William John Macquorn Rankine FRSE FRS (/ˈræŋkɪn/; 5 July 1820 – 24 December 1872) was a Scottish mathematician and physicist. He was a founding contributor, with Rudolf Clausius and William Thomson (Lord Kelvin), to the science of thermodynamics, particularly focusing on its First Law. He developed the Rankine scale, a Fahrenheit-based equivalent to the Celsius-based Kelvin scale of temperature.

Rankine developed a complete theory of the steam engine and indeed of all heat engines. His manuals of engineering science and practice were used for many decades after their publication in the 1850s and 1860s. He published several hundred papers and notes on science and engineering topics, from 1840 onwards, and his interests were extremely varied, including, in his youth, botany, music theory and number theory, and, in his mature years, most major branches of science, mathematics and engineering.

He was also a singer, pianist and cellist as well as a rifleman.
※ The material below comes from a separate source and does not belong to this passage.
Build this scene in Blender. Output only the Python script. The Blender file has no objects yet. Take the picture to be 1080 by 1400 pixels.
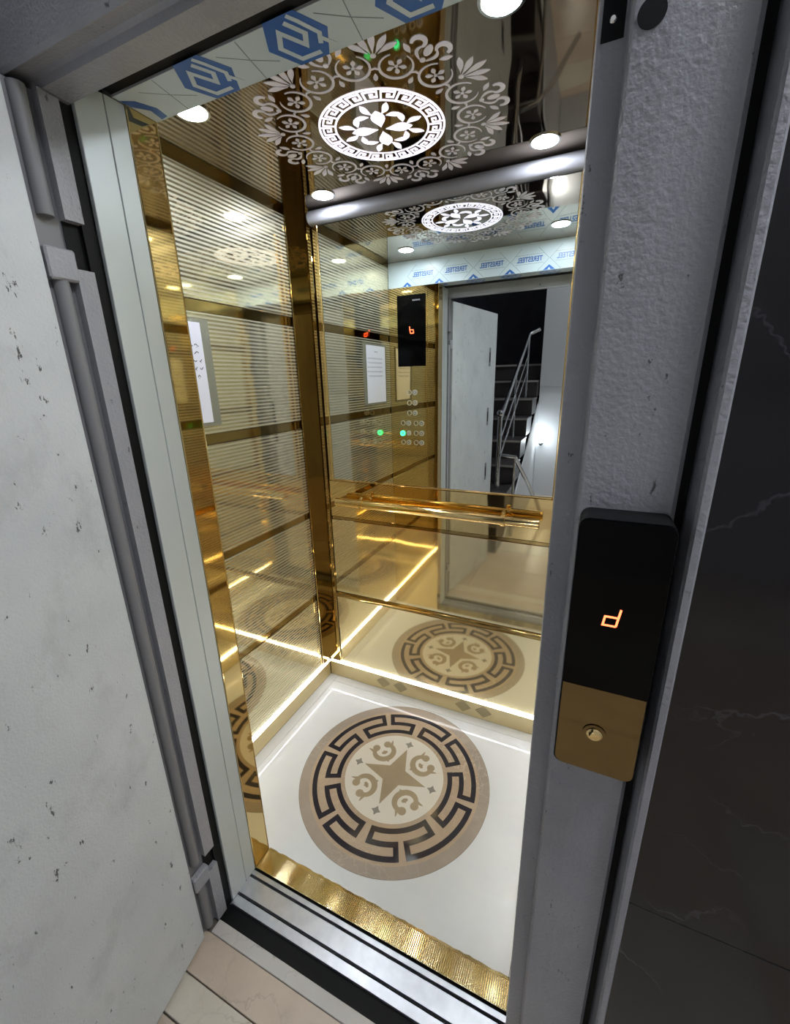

Rankine was born in Edinburgh to Lt David Rankin (sic), a civil engineer from a military background, who later worked on the Edinburgh and Dalkeith Railway (locally known as the Innocent Railway). His mother was Barbara Grahame, of a prominent legal and banking family.

His father moved around Scotland on various projects and the family moved with him. William was initially educated at home, due to his poor health, but he later attended Ayr Academy (1828–29) and then the High School of Glasgow (1830). Around 1830 the family moved to Edinburgh when the father got a post as Manager of the Edinburgh to Dalkeith Railway. The family then lived at 2 Arniston Place.

In 1834 he was sent to the Scottish Naval and Military Academy on Lothian Road in Edinburgh with the mathematician George Lee. By that year William was already highly proficient in mathematics and received, as a gift from his uncle, Isaac Newton's Principia (1687) in the original Latin.

In 1836, Rankine began to study a spectrum of scientific topics at the University of Edinburgh, including natural history under Robert Jameson and natural philosophy under James David Forbes. Under Forbes he was awarded prizes for essays on methods of physical inquiry and on the undulatory (or wave) theory of light. During vacations, he assisted his father who, from 1830, was manager and, later, effective treasurer and engineer of the Edinburgh and Dalkeith Railway which brought coal into the growing city. He left the University of Edinburgh in 1838 without a degree (which was not then unusual) and, perhaps because of straitened family finances, became an apprentice to Sir John Benjamin Macneill, who was at the time surveyor to the Irish Railway Commission. During his pupilage he developed a technique, later known as Rankine's method, for laying out railway curves, fully exploiting the theodolite and making a substantial improvement in accuracy and productivity over existing methods. In fact, the technique was simultaneously in use by other engineers – and in the 1860s there was a minor dispute about Rankine's priority.

The year 1842 also marked Rankine's first attempt to reduce the phenomena of heat to a mathematical form but he was frustrated by his lack of experimental data. At the time of Queen Victoria's visit to Scotland, later that year, he organised a large bonfire situated on Arthur's Seat, constructed with radiating air passages under the fuel. The bonfire served as a beacon to initiate a chain of other bonfires across Scotland.